## Begin EXTRACTED RECORDS
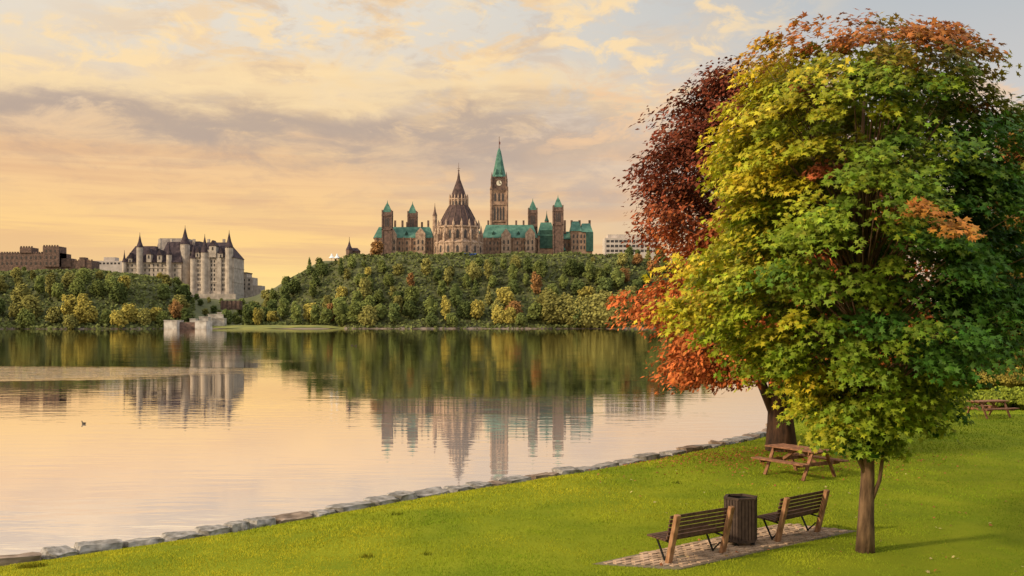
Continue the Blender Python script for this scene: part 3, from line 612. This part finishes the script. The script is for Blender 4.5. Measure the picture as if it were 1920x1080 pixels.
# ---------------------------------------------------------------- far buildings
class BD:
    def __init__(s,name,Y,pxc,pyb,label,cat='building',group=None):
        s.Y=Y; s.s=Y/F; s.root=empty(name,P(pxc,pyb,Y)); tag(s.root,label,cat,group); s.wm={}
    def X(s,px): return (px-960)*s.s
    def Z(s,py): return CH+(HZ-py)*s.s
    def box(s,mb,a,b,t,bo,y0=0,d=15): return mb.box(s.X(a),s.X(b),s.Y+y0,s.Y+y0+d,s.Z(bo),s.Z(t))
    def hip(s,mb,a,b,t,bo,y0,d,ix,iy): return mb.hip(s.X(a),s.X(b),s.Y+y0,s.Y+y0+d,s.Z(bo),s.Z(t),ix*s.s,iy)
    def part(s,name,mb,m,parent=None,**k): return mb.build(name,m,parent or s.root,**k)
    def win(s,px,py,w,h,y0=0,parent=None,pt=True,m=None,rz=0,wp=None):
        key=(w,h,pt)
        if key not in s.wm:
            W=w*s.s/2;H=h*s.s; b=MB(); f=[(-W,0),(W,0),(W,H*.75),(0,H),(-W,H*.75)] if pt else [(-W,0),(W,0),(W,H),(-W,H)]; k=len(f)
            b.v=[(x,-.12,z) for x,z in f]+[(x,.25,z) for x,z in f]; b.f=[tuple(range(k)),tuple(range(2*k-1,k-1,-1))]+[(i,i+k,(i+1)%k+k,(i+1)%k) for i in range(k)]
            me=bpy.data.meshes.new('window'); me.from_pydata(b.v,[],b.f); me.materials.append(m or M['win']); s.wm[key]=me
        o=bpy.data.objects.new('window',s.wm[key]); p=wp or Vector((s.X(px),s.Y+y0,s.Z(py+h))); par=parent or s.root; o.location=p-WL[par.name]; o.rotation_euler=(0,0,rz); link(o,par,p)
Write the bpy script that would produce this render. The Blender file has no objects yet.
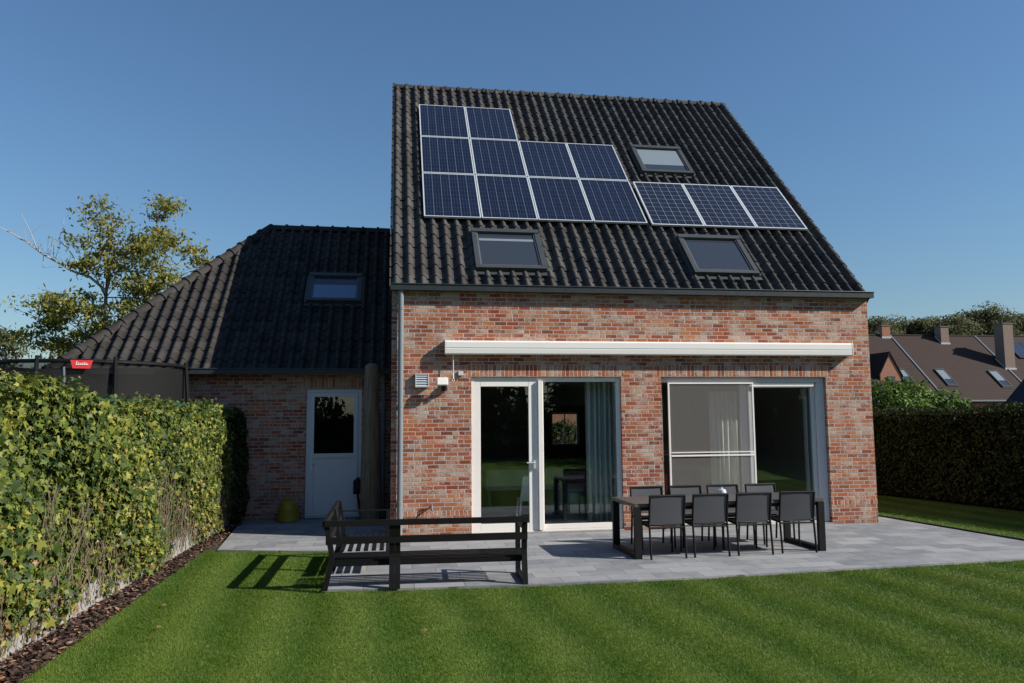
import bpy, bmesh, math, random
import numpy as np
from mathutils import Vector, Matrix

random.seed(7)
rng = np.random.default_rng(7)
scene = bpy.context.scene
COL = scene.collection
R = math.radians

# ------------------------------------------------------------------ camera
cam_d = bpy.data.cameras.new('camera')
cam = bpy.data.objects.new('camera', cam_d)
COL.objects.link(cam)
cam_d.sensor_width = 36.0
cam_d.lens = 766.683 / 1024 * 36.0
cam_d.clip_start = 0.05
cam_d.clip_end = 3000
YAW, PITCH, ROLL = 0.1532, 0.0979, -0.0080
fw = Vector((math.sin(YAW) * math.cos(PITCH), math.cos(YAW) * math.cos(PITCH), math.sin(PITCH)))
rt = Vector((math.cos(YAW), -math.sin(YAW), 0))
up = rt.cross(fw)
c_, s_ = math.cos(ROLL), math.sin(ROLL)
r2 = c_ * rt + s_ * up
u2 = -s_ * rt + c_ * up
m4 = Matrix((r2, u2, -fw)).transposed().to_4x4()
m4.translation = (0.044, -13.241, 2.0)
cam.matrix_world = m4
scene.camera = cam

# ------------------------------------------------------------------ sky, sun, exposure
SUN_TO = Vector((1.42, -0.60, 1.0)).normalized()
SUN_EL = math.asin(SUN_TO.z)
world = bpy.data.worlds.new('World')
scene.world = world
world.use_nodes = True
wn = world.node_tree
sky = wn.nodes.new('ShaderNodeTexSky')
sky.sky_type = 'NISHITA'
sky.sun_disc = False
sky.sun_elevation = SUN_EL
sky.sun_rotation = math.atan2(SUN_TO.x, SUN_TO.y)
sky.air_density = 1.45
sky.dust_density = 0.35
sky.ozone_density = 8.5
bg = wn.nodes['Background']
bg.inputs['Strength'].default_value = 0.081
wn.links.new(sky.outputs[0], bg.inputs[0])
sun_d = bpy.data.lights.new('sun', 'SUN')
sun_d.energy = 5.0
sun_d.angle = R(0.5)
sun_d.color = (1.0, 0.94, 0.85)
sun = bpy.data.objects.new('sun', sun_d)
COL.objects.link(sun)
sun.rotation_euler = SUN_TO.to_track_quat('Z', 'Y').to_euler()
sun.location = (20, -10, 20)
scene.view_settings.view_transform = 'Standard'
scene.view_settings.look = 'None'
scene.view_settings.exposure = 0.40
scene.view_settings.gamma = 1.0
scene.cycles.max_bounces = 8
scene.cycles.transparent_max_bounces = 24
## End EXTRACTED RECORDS
* **TO DO**
Reproduce the entries above word for word. Pictures stay out.

* **WRITTEN RESPONSE**
Continue the Blender Python script for this scene: part 3, from line 612. This part finishes the script. The script is for Blender 4.5. Measure the picture as if it were 1920x1080 pixels.
# ---------------------------------------------------------------- far buildings
class BD:
    def __init__(s,name,Y,pxc,pyb,label,cat='building',group=None):
        s.Y=Y; s.s=Y/F; s.root=empty(name,P(pxc,pyb,Y)); tag(s.root,label,cat,group); s.wm={}
    def X(s,px): return (px-960)*s.s
    def Z(s,py): return CH+(HZ-py)*s.s
    def box(s,mb,a,b,t,bo,y0=0,d=15): return mb.box(s.X(a),s.X(b),s.Y+y0,s.Y+y0+d,s.Z(bo),s.Z(t))
    def hip(s,mb,a,b,t,bo,y0,d,ix,iy): return mb.hip(s.X(a),s.X(b),s.Y+y0,s.Y+y0+d,s.Z(bo),s.Z(t),ix*s.s,iy)
    def part(s,name,mb,m,parent=None,**k): return mb.build(name,m,parent or s.root,**k)
    def win(s,px,py,w,h,y0=0,parent=None,pt=True,m=None,rz=0,wp=None):
        key=(w,h,pt)
        if key not in s.wm:
            W=w*s.s/2;H=h*s.s; b=MB(); f=[(-W,0),(W,0),(W,H*.75),(0,H),(-W,H*.75)] if pt else [(-W,0),(W,0),(W,H),(-W,H)]; k=len(f)
            b.v=[(x,-.12,z) for x,z in f]+[(x,.25,z) for x,z in f]; b.f=[tuple(range(k)),tuple(range(2*k-1,k-1,-1))]+[(i,i+k,(i+1)%k+k,(i+1)%k) for i in range(k)]
            me=bpy.data.meshes.new('window'); me.from_pydata(b.v,[],b.f); me.materials.append(m or M['win']); s.wm[key]=me
        o=bpy.data.objects.new('window',s.wm[key]); p=wp or Vector((s.X(px),s.Y+y0,s.Z(py+h))); par=parent or s.root; o.location=p-WL[par.name]; o.rotation_euler=(0,0,rz); link(o,par,p)
Write the bpy script that would produce this render. The Blender file has no objects yet.
import bpy, bmesh, math, random
import numpy as np
from mathutils import Vector, Matrix

random.seed(7)
rng = np.random.default_rng(7)
scene = bpy.context.scene
COL = scene.collection
R = math.radians

# ------------------------------------------------------------------ camera
cam_d = bpy.data.cameras.new('camera')
cam = bpy.data.objects.new('camera', cam_d)
COL.objects.link(cam)
cam_d.sensor_width = 36.0
cam_d.lens = 766.683 / 1024 * 36.0
cam_d.clip_start = 0.05
cam_d.clip_end = 3000
YAW, PITCH, ROLL = 0.1532, 0.0979, -0.0080
fw = Vector((math.sin(YAW) * math.cos(PITCH), math.cos(YAW) * math.cos(PITCH), math.sin(PITCH)))
rt = Vector((math.cos(YAW), -math.sin(YAW), 0))
up = rt.cross(fw)
c_, s_ = math.cos(ROLL), math.sin(ROLL)
r2 = c_ * rt + s_ * up
u2 = -s_ * rt + c_ * up
m4 = Matrix((r2, u2, -fw)).transposed().to_4x4()
m4.translation = (0.044, -13.241, 2.0)
cam.matrix_world = m4
scene.camera = cam

# ------------------------------------------------------------------ sky, sun, exposure
SUN_TO = Vector((1.42, -0.60, 1.0)).normalized()
SUN_EL = math.asin(SUN_TO.z)
world = bpy.data.worlds.new('World')
scene.world = world
world.use_nodes = True
wn = world.node_tree
sky = wn.nodes.new('ShaderNodeTexSky')
sky.sky_type = 'NISHITA'
sky.sun_disc = False
sky.sun_elevation = SUN_EL
sky.sun_rotation = math.atan2(SUN_TO.x, SUN_TO.y)
sky.air_density = 1.45
sky.dust_density = 0.35
sky.ozone_density = 8.5
bg = wn.nodes['Background']
bg.inputs['Strength'].default_value = 0.081
wn.links.new(sky.outputs[0], bg.inputs[0])
sun_d = bpy.data.lights.new('sun', 'SUN')
sun_d.energy = 5.0
sun_d.angle = R(0.5)
sun_d.color = (1.0, 0.94, 0.85)
sun = bpy.data.objects.new('sun', sun_d)
COL.objects.link(sun)
sun.rotation_euler = SUN_TO.to_track_quat('Z', 'Y').to_euler()
sun.location = (20, -10, 20)
scene.view_settings.view_transform = 'Standard'
scene.view_settings.look = 'None'
scene.view_settings.exposure = 0.40
scene.view_settings.gamma = 1.0
scene.cycles.max_bounces = 8
scene.cycles.transparent_max_bounces = 24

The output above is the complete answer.